Difficultés financières de la Fédération, dans un pays qui connaît comme le reste de l’Afrique centrale un ralentissement de son économie ? Toujours est-il que le choix des dirigeants s’est porté sur un entraîneur belge (FC Bruges, Excelsior Mouscron, Anderlecht, Genk…), qui avait découvert sur le tard les joies de l’expatriation, avec de brèves expériences de clubs en Turquie, aux Emirats arabes unis, ainsi qu’en Algérie à la JSK où il ne reste que quelques mois.
La revanche des Lions, qui commençaient à subir le désamour de tout un pays, est aussi celle qu’il prend sur son propre parcours
Dès son arrivée à Yaoundé, le Belge a dû convaincre les sceptiques: « Je n’ai pas peur, je suis vraiment habitué à travailler sous pression ». « Evidemment, la pression est peut-être un peu plus forte ici, dans ce grand pays. Mais vous êtes habitué à cette pression lorsque vous avez entraîné des clubs en Belgique comme Anderlecht ou le FC Bruges », a-t-il insisté, sans convaincre grand monde à l’époque.

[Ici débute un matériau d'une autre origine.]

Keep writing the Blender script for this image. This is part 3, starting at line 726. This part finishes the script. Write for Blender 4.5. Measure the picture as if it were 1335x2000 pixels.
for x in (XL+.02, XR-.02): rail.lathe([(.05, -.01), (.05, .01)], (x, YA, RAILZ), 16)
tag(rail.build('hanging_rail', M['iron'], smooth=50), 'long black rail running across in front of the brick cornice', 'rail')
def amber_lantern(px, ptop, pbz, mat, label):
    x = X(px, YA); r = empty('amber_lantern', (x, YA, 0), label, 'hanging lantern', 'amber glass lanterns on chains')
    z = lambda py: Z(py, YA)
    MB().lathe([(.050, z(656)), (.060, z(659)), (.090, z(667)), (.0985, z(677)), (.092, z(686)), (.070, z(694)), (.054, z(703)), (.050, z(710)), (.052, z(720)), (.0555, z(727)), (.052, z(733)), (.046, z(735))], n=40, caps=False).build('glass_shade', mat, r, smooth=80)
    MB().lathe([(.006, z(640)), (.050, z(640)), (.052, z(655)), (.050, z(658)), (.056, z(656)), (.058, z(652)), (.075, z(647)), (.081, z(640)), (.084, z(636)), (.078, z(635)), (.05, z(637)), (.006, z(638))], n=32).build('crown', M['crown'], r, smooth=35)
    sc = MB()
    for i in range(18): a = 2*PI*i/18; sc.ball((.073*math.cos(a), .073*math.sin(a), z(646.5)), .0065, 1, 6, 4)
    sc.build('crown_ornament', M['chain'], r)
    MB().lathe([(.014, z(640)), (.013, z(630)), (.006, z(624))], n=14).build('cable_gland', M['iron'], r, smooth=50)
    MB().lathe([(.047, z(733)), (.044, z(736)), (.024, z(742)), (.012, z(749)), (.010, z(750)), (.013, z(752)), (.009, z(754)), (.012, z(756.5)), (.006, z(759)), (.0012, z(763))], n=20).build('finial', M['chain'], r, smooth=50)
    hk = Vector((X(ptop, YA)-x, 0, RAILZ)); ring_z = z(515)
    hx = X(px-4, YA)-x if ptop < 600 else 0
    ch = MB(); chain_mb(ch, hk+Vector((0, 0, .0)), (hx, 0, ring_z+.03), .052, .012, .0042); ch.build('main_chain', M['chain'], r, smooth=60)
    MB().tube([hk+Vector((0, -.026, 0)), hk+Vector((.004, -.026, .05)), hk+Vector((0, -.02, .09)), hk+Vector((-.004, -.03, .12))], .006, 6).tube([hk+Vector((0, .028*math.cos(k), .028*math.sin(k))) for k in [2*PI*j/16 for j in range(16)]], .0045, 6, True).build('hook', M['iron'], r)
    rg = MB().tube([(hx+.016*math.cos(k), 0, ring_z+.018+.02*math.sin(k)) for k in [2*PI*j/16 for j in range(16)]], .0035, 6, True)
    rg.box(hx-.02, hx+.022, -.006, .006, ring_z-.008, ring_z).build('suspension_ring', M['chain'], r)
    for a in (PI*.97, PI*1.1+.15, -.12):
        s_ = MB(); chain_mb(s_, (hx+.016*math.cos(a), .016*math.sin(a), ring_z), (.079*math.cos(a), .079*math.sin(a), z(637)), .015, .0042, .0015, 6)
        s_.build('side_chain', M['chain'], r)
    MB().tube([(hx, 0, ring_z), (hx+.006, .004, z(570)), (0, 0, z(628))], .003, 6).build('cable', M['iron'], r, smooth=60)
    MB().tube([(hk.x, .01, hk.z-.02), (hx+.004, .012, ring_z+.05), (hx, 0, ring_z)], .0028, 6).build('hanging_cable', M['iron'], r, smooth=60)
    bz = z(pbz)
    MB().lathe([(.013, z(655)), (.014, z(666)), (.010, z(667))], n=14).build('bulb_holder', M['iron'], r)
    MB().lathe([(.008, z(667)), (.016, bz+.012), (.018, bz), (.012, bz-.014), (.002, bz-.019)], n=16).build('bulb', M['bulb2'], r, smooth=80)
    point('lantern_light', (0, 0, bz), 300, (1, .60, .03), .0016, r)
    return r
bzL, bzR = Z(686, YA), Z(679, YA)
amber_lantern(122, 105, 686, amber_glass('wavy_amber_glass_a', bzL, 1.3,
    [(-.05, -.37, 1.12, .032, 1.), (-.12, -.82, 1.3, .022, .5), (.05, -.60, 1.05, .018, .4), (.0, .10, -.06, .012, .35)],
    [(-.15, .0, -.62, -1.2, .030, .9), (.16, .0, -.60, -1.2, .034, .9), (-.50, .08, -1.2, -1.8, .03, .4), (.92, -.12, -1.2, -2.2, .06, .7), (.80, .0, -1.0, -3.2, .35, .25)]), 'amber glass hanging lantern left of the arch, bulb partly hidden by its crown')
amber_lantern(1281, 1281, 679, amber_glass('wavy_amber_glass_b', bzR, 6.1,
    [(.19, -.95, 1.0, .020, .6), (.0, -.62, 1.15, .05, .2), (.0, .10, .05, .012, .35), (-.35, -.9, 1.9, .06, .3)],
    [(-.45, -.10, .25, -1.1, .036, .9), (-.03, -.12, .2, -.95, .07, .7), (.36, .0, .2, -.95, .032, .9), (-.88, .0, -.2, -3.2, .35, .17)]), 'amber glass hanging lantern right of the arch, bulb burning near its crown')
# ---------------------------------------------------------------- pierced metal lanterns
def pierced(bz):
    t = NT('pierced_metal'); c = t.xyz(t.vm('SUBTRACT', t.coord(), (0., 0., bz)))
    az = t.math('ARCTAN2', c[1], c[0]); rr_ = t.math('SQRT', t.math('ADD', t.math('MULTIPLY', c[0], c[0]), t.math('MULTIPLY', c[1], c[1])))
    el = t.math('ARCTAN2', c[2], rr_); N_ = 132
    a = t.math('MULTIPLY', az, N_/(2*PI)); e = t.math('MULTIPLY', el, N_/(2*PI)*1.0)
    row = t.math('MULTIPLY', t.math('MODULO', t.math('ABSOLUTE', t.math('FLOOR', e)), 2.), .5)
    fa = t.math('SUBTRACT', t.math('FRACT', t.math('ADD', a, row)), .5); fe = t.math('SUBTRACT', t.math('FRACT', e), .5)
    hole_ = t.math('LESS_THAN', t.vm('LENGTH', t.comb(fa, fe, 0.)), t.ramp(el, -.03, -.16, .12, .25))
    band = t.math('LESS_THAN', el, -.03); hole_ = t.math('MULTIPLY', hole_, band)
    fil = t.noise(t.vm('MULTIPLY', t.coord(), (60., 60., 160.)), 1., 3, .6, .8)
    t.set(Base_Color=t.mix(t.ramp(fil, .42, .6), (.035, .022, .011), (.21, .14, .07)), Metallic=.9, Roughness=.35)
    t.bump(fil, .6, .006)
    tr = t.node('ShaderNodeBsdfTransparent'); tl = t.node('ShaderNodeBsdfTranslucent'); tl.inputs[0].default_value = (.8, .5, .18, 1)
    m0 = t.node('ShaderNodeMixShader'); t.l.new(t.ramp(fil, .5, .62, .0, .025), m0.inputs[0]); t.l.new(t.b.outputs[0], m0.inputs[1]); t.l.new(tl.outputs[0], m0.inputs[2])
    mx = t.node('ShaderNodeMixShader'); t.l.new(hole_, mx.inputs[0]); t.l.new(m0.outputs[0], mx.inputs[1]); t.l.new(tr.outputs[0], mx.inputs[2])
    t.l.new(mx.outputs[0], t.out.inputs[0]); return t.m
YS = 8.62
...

Avec deux matches nuls initiaux contre l’Afrique du Sud, Broos met en place sa méthode : faire tourner les joueurs, miser sur le collectif plutôt que sur des fortes individualités, donner leur chance à des nouveaux venus comme Christian Basogog (Aalborg/Danemark), désigné meilleur joueur du tournoi alors qu’il n’a été sélectionné pour la première fois qu’en novembre dernier.
Sur les coups de 22h00 ce dimanche à Libreville, le sexagénaire a couru comme un gamin pour venir partager la joie de ses joueurs sur le stade de l’Amitié. La revanche des Lions, qui commençaient à subir le désamour de tout un pays, est aussi celle qu’il prend sur son propre parcours.